Ирина Владимировна Одоевцева:
Я смутно догадывалась, что Гумилев завидует Блоку, хотя тщательно скрывает это. Но разве можно было не завидовать Блоку, его всероссийской славе, его обаянию, кружившим молодые головы и покорявшим молодые сердца? Это было понятно и простительно.
Я знала, что со своей стороны и Блок не очень жалует Гумилева, относится отрицательно – как и Осип Мандельштам – к его «учительству», считает его вредным и не признает акмеизма. Знала, что Блок и Гумилев идейные противники.
Но я знала также, что их отношения в житейском плане всегда оставались не только вежливо-корректными (Блок был вежлив и корректен решительно со всеми), но даже не были лишены взаимной симпатии [23; 165].
Ольга Николаевна Гильдебрандт-Арбенина:
Отношения «человеческие» между ними были хорошие и простые.

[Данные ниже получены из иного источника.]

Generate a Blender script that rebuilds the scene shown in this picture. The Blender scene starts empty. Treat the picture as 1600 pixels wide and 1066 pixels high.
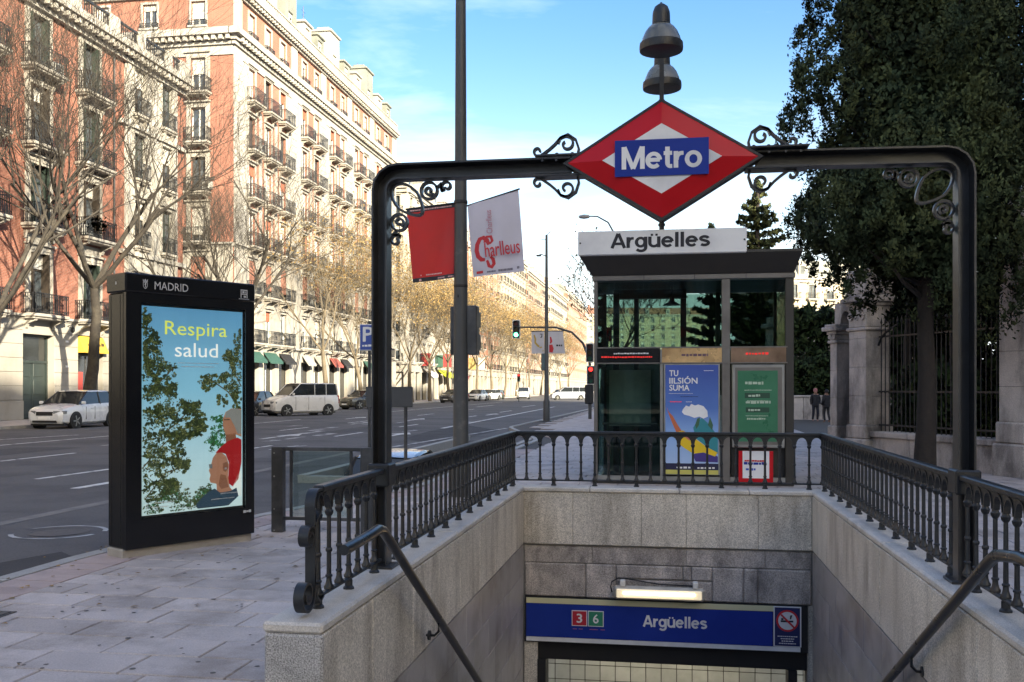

Но он сказал как-то, если бы в Блока стреляли, он бы его заслонил. Меня подобная «вассальность» взорвала. (Конечно, я ничего не сказала.) [20; 447]
Всеволод Александрович Рождественский:
А Блок относился к Гумилеву спокойно, если не сказать, сдержанно. Признавал его мастером стиха, и этим, видимо, все и ограничивалось. Когда Н. С. подарил ему один из своих сборников, Блок вежливо поблагодарил его и на следующий день принес «Седое утро» с такой надписью: «Н. С. Гумилеву, стихи которого я читаю при ярком свете дня». В устах Блока это, видимо, значило, что поэзия Гумилева слишком ясна и понятна и что в ней нет того четвертого измерения, того лунного света, той ночной тревоги души, рвущейся к рассвету, которой так был богат его собственный мир [20; 416].
Ирина Владимировна Одоевцева:
Сверкающий, пьянящий, звенящий от оттепели и капели мартовский день 1920 года.
В синих лужах на Бассейной, как в зеркалах, отражается небо и чудная северная весна.
Мы с Гумилевым возвращаемся из «Всемирной литературы», где он только что заседал.
– Вы посмотрите, какой я сегодня подарок получил. Совершенно незаслуженно и неожиданно. – Он на ходу открывает свой пестрый африканский портфель, достает из него завернутую в голубую бумагу книгу и протягивает мне.
– Представьте себе, я на прошлой неделе сказал при Блоке, что у меня, к сожалению, пропал мой экземпляр «Ночных часов», и вдруг он сегодня приносит мне «Ночные часы» с той же надписью. И как аккуратно по-блоковски запаковал. Удивительный человек!